**Exercise aim**
Restate the whole of the material. Keep every word, and drop the pictures.

——————————

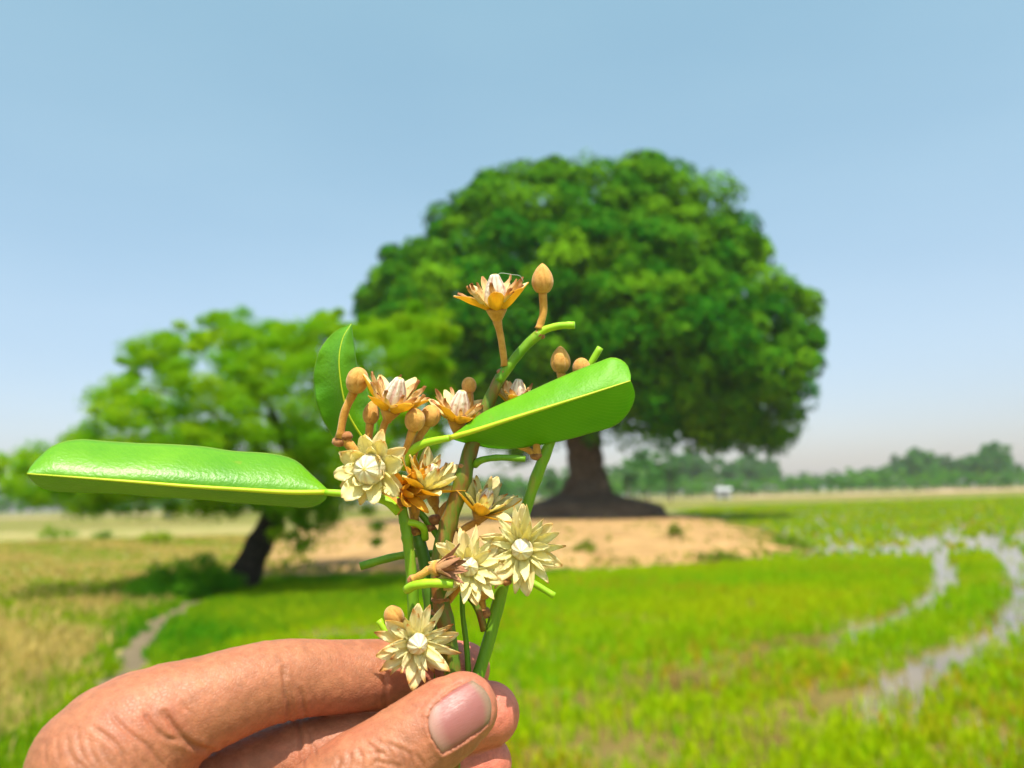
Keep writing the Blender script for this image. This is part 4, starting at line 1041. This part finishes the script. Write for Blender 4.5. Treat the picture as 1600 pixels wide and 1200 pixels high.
KNOB = mesh_np('node_knob', *(lambda a: (a[0], [a[1]], M_SCAR))(lathe_arrays([(0, -.5), (.35, -.38), (.5, 0), (.38, .36), (0, .5)], 12, .08, 5, 10, wob=.1)))

def flower(tg, base, px, py, Z, axis, Rpx, style, seed, spin=0.0, label=None, stalk=None):
    g = np.random.default_rng(seed); c = P(px, py, Z); S = Rpx * Z / FPX
    M, _ = frame(c, cdir(*axis), spin)
    fl = obj('flower', CUP); place(fl, tg, base, M, c, S)
    if label: fl['label'] = label
    def cone(kind, s=1.0):
        o = obj('centre_cone', cone_mesh(kind), fl); o.scale = (s, s, s); o.location = (0, 0, .03)
    if style in ('star', 'starb'):
        pk = PET['cream'] if style == 'star' else PET['creamb']
        add_petals(fl, SEP, 'sepal', 6, 8, 1.0, 0.2, .14, 0.02, g, 6, .1)
        add_petals(fl, pk, 'petal', 14 if style == 'star' else 16, 14, .97, 0, .16, .05, g, 10, .15)
        add_petals(fl, pk, 'petal', 12, 30, .76, .3, .17, .08, g, 12, .18)
        cone('point', .82)
    elif style == 'dome':
        add_petals(fl, SEP, 'sepal', 6, 5, 1.0, 0.2, .14, 0, g, 8, .1)
        add_petals(fl, PET['wide'], 'petal', 8, 20, .95, 0, .2, .04, g, 10)
        add_petals(fl, PET['wide'], 'petal', 7, 48, .72, .3, .24, .06, g, 8)
        cone('dome', 1.25)
    elif style == 'cup':
        add_petals(fl, SEP, 'sepal', 6, 30, 1.0, 0.4, .18, -.02, g, 8, .08)
        add_petals(fl, PET['dry'], 'petal', 8, 48, .85, .1, .17, .04, g, 9, .15)
        add_petals(fl, PET['thin'], 'petal', 9, 40, .95, 0, .18, .03, g, 12, .15)
        cone('tall', 1.0)
    elif style == 'cupc':
        add_petals(fl, SEP, 'sepal', 6, 34, 1.0, 0.4, .18, -.02, g, 8, .08)
        add_petals(fl, PET['cream'], 'petal', 10, 52, .95, .1, .17, .04, g, 9, .12)
        add_petals(fl, PET['creamb'], 'petal', 7, 68, .8, 0, .14, .05, g, 6, .12)
        cone('tall', .8)
    elif style == 'closed':
        add_petals(fl, SEPO, 'sepal', 7, 42, .95, 0.2, .2, -.05, g, 10, .15)
        add_petals(fl, SEPO, 'sepal', 4, 65, .75, .6, .14, .0, g, 8, .1)
    elif style == 'withered':
        add_petals(fl, PET['brown'], 'petal', 9, 68, 1.0, 0.2, .12, -.02, g, 10, .2)
        add_petals(fl, PET['brown'], 'petal', 5, 80, .8, .6, .06, .0, g, 6, .2)
    if stalk:
        pts = np.array([P(*s) for s in stalk] + [c - M[:, 2] * S * .30]); pts = crom(pts, 14)
        r0 = 0.0011; A = tube_arrays(pts - base, np.interp(np.linspace(0, 1, 14), [0, .1, .75, 1], [r0 * 1.25, r0, r0, max(r0 * 1.15, .13 * S)]), 10, True, .03, seed)
        inv = fl.matrix_basis.inverted(); I3 = np.array(inv)
        Vl = A[0] @ I3[:3, :3].T + I3[:3, 3]
        obj('flower_stalk', mesh_np('flower_stalk', Vl, [A[1], A[2]], M_STALK), fl)
    return fl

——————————

**Written response**
Keep writing the Blender script for this image. This is part 4, starting at line 1041. This part finishes the script. Write for Blender 4.5. Treat the picture as 1600 pixels wide and 1200 pixels high.
KNOB = mesh_np('node_knob', *(lambda a: (a[0], [a[1]], M_SCAR))(lathe_arrays([(0, -.5), (.35, -.38), (.5, 0), (.38, .36), (0, .5)], 12, .08, 5, 10, wob=.1)))

def flower(tg, base, px, py, Z, axis, Rpx, style, seed, spin=0.0, label=None, stalk=None):
    g = np.random.default_rng(seed); c = P(px, py, Z); S = Rpx * Z / FPX
    M, _ = frame(c, cdir(*axis), spin)
    fl = obj('flower', CUP); place(fl, tg, base, M, c, S)
    if label: fl['label'] = label
    def cone(kind, s=1.0):
        o = obj('centre_cone', cone_mesh(kind), fl); o.scale = (s, s, s); o.location = (0, 0, .03)
    if style in ('star', 'starb'):
        pk = PET['cream'] if style == 'star' else PET['creamb']
        add_petals(fl, SEP, 'sepal', 6, 8, 1.0, 0.2, .14, 0.02, g, 6, .1)
        add_petals(fl, pk, 'petal', 14 if style == 'star' else 16, 14, .97, 0, .16, .05, g, 10, .15)
        add_petals(fl, pk, 'petal', 12, 30, .76, .3, .17, .08, g, 12, .18)
        cone('point', .82)
    elif style == 'dome':
        add_petals(fl, SEP, 'sepal', 6, 5, 1.0, 0.2, .14, 0, g, 8, .1)
        add_petals(fl, PET['wide'], 'petal', 8, 20, .95, 0, .2, .04, g, 10)
        add_petals(fl, PET['wide'], 'petal', 7, 48, .72, .3, .24, .06, g, 8)
        cone('dome', 1.25)
    elif style == 'cup':
        add_petals(fl, SEP, 'sepal', 6, 30, 1.0, 0.4, .18, -.02, g, 8, .08)
        add_petals(fl, PET['dry'], 'petal', 8, 48, .85, .1, .17, .04, g, 9, .15)
        add_petals(fl, PET['thin'], 'petal', 9, 40, .95, 0, .18, .03, g, 12, .15)
        cone('tall', 1.0)
    elif style == 'cupc':
        add_petals(fl, SEP, 'sepal', 6, 34, 1.0, 0.4, .18, -.02, g, 8, .08)
        add_petals(fl, PET['cream'], 'petal', 10, 52, .95, .1, .17, .04, g, 9, .12)
        add_petals(fl, PET['creamb'], 'petal', 7, 68, .8, 0, .14, .05, g, 6, .12)
        cone('tall', .8)
    elif style == 'closed':
        add_petals(fl, SEPO, 'sepal', 7, 42, .95, 0.2, .2, -.05, g, 10, .15)
        add_petals(fl, SEPO, 'sepal', 4, 65, .75, .6, .14, .0, g, 8, .1)
    elif style == 'withered':
        add_petals(fl, PET['brown'], 'petal', 9, 68, 1.0, 0.2, .12, -.02, g, 10, .2)
        add_petals(fl, PET['brown'], 'petal', 5, 80, .8, .6, .06, .0, g, 6, .2)
    if stalk:
        pts = np.array([P(*s) for s in stalk] + [c - M[:, 2] * S * .30]); pts = crom(pts, 14)
        r0 = 0.0011; A = tube_arrays(pts - base, np.interp(np.linspace(0, 1, 14), [0, .1, .75, 1], [r0 * 1.25, r0, r0, max(r0 * 1.15, .13 * S)]), 10, True, .03, seed)
        inv = fl.matrix_basis.inverted(); I3 = np.array(inv)
        Vl = A[0] @ I3[:3, :3].T + I3[:3, 3]
        obj('flower_stalk', mesh_np('flower_stalk', Vl, [A[1], A[2]], M_STALK), fl)
    return fl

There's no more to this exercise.